Nous avons dans le dernier numéro pour la première fois refusé de publier un texte (qui est paru dans le journal Sablero ; cf. page 33 du présent numéro des CA) qui intéressait directement la libération animale puisqu'il critiquait un autre texte important paru dans nos colonnes, « Que tous les animaux soient égaux » par David Olivier (dans CA n.10) ; déjà cet article de David avait été à l'origine d'une crise au sein des CA, et de débats animés ; et la décision de ne pas publier le texte qui le critiquait n'a pas été prise sans mal non plus, après près d'un mois de « prises de tête » continuelles, ne serait-ce que parce que nous nous retrouvions dans une position difficile où nous étions juges et partie.
Ceci dit, nous avions sinon déjà eu l'occasion de dire à des frugivores qui voulaient écrire un article sur la sensibilité des plantes que nous ne pouvions leur certifier que nous le publierions, que cela dépendrait du contenu : du coup, nous n'avons jamais reçu ce texte. D'autre part, nous avons déjà refusé d'insérer des petites annonces dont nous jugions qu'elles n'avaient pas de rapport direct avec la libération animale, et de publier des adresses d'associations dont nous ne pensions pas qu'elles aient une politique de libération animale, etc.
De plus, lorsque nous acceptons des textes, nous demandons parfois à ce qu'il soient revus, corrigés et/ou raccourcis pour être publiés dans les CA : c'est le cas de l'article d'Y. Bonnardel contre la LFDA, de celui de D. Olivier en réponse à l'AIDA, et dans une moindre mesure aussi de celui critiquant la politique de Singer (dans CA n.10), comme c'est le cas encore des articles de P. Moulhérac, E. Salabert, E. Réus ou Y. Bonnardel dans le présent numéro. À chaque fois, les corrections ont eu lieu pour condenser le texte, en réduire le caractère polémique au profit d'une argumentation plus assurée, ou pour éliminer des passages jugés trop difficiles à lire, ou qui en disent trop peu relativement à la place qu'ils prennent dans la revue... À chaque fois, les changements ont été faits, soit directement par l'auteur, soit avec son accord.
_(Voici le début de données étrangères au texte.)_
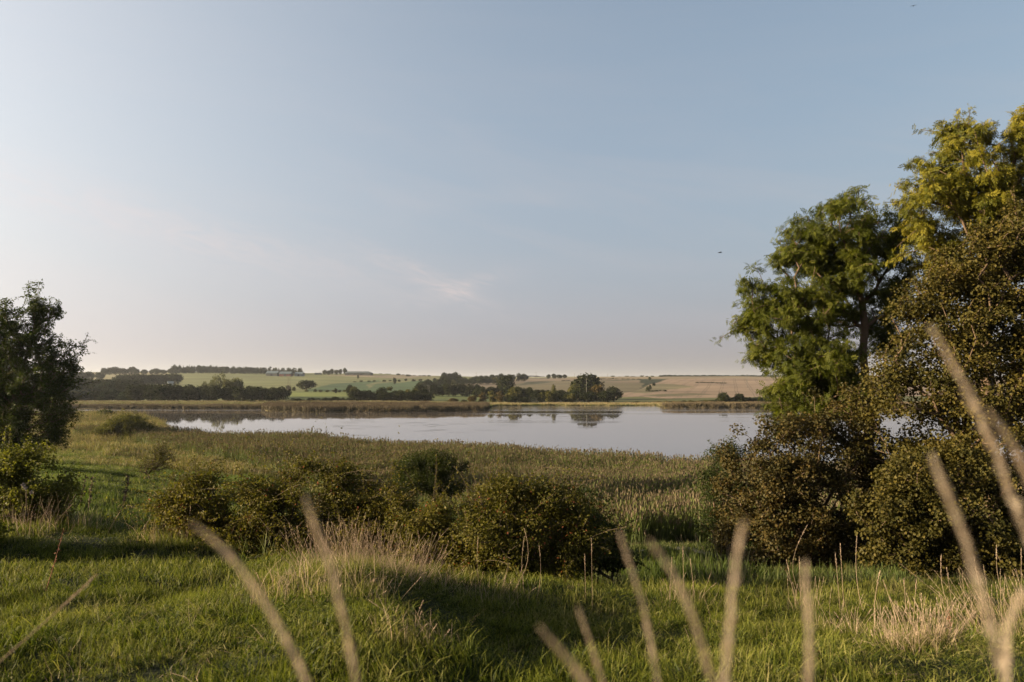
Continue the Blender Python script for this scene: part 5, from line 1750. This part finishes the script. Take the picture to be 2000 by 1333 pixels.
# ------------------------------------------------------------------ birds
def bird(label, px, py, Y, size, mat='bird_feather', swim=False, rz=0.0):
    r = thing('bird', P(px, py, Y) if not swim else gpt(px, Y), label, 'bird', None, rz)
    if swim:
        r.location[2] = 0.0
    s = size
    pts = [(-.5, 0, .0), (-.38, 0, .02), (-.15, 0, .05), (.1, 0, .05), (.3, 0, .03), (.42, 0, .05), (.52, 0, .04), (.6, 0, .03)]
    if swim:
        pts = [(-.5, 0, .12), (-.38, 0, .10), (-.1, 0, .12), (.15, 0, .12), (.3, 0, .16), (.36, 0, .38), (.42, 0, .5), (.52, 0, .48)]
    rad = np.array([.02, .05, .10, .11, .07, .055, .05, .008]) * (1.5 if swim else 1)
    v, f = tube(np.array(pts) * s, rad * s, 8)
    link('body', new_mesh('body', v, f, mat=MATS[mat], smooth=True), r)
    for sd in (-1, 1):
        if swim:
            V = np.array([[.12, sd * .14, .2], [-.3, sd * .12, .22], [-.55, sd * .05, .2], [-.2, sd * .17, .1]]) * s
            V = np.concatenate([V, V + (0, sd * .03 * s, -.01)])
            Fq = np.array([[0, 1, 2, 3], [7, 6, 5, 4]])
        else:
            V = np.array([[.15, sd * .05, .07], [-.15, sd * .05, .06], [.22, sd * .42, .20], [-.08, sd * .42, .17], [.02, sd * .95, .12], [-.1, sd * .85, .10]]) * s
            V = np.concatenate([V, V - (0, 0, .012 * s)])
            Fq = np.array([[0, 1, 3, 2], [2, 3, 5, 4], [6, 8, 9, 7], [8, 10, 11, 9], [0, 2, 8, 6], [2, 4, 10, 8], [1, 7, 9, 3], [3, 9, 11, 5]])
        link('wing', new_mesh('wing', V, Fq, mat=MATS[mat]), r)
    return r


bird('small dark bird in flight left of the green ash tree', 1406, 494, 60, .34, rz=.2)
bird('small dark bird flying high at the upper right', 1784, 12, 55, .24, rz=1.1)
bird('tiny dark bird over the wispy cloud', 798, 508, 90, .18, rz=.4)
bird('white water bird in front of the right far reeds', 1337, 0, 338, .6, 'white_feather', True, .3)
bird('white water bird near the green bank right of the tall dome', 1267, 0, 362, .45, 'white_feather', True, .8)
Enfin, une des conséquences a posteriori de la publication du fameux article de David Olivier dans le CA n.10 a été la décision de ne plus passer d'articles trop polémiques et/ou personnels dans les Cahiers : à cause de l'entremêlement des rancoeurs personnelles et des divergences politiques que cela engendre, et enfin, pour des questions de « look » : nous ne voulons pas que les CA deviennent une foire d'empoigne, ce qui risquerait de décourager tout le monde, y compris les gens qui ne connaissent pas encore la libération animale et que nous essayons de toucher.
En résumé : oui à la critique des idées, non à la critique des personnes.
En résumé encore : les CA ne se veulent pas représentatifs du mouvement dans son ensemble, ne serait-ce que parce que celui-ci n'a actuellement aucun contour précis. Par ailleurs l'existence d'autres revues est toujours souhaitable. Nous nous réjouissons de la naissance récente de deux journaux qui traitent entièrement ou partiellement de la libération animale (voir pages 10 et 33 de ce numéro), et c'est aussi entre autres pour cela que nous encourageons le projet de plusieurs militants de créer un journal qui serait un organe d'expression, de discussion et de liaison du mouvement (cf. le bilan de l'appel pages 11 à 14 de ce numéro) ; un tel journal notamment pourrait avoir diverses fonctions que n'ont pas les Cahiers antispécistes.